I understand this may sound like a weird question, but bear with me here, OK?

I'm getting ready to teach some kids introductory computer programming. We're going to use Scratch, a drag-and-drop "brick-based" language designed by MIT.

Now, scripts in Scratch are comparable to LEGO structures. Each script needs a base, and pieces to build it up. So far, so good.

However, scripts can also contain conditionals and loops, both of which accept a sub-structure.

I would like to show my students a LEGO structure that is comparable to a Scratch script. How could i do something like conditionals and loops?

2 Answers 2


A conditional can perhaps be represented by a door that can be blocked from the other side, or maybe two doors, of which only one is blocked via a sliding brick.

As for loops, I would represent them as conditionals with counters, by blocking a door with a set number of bricks and removing one brick per iteration. If you'd rather count upwards, then a fixed size hole can be filled with bricks gradually.

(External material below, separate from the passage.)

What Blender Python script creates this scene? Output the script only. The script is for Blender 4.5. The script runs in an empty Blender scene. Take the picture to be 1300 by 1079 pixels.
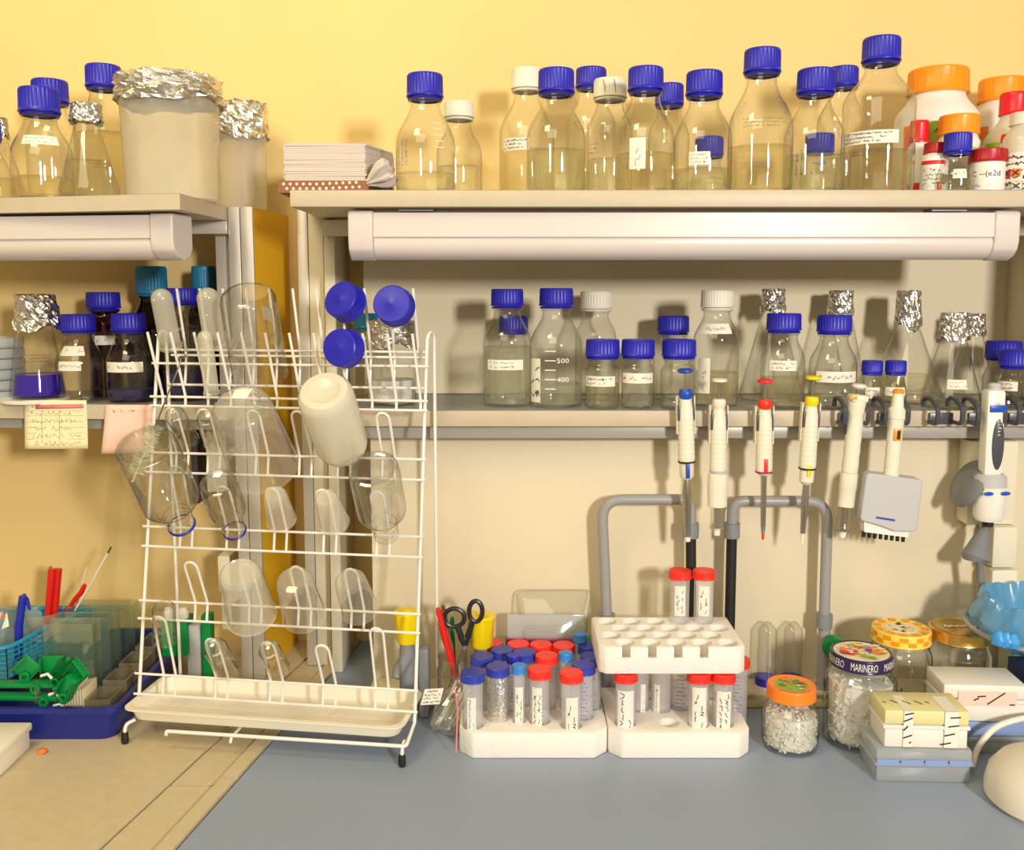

These analogies were made to the "minifig walking through a set of corridors - the program" analogy, but we could surely find solutions for axles and gears or even pneumatics if you were thinking along those lines.

  • I was thinking more along the lines of "this building is like a script", but your ideas seem to work with that as well.
    – Scimonster
    Oct 22, 2014 at 19:37
  • @Scimonster If the answer was useful for you, please consider accepting it, unless there is some information you still wait for, in which case I'll be happy to amend it.
    – zovits
    Oct 31, 2014 at 10:49
  • I'm just waiting to verify that this works. I will be holding the class next week, and will try it out then.
    – Scimonster
    Oct 31, 2014 at 10:50
  • In the end the kids were able to understand without the LEGOs, but you had a good method anyways. I might use it next time. :)
    – Scimonster
    Nov 5, 2014 at 15:18

Based on the image on the Scratch home page, I would simply wrap the substructure in a single color, which represents the loop.

For example:


If that makes sense.

  • While that indeed works visually, i'm not sure it conveys the message of a loop.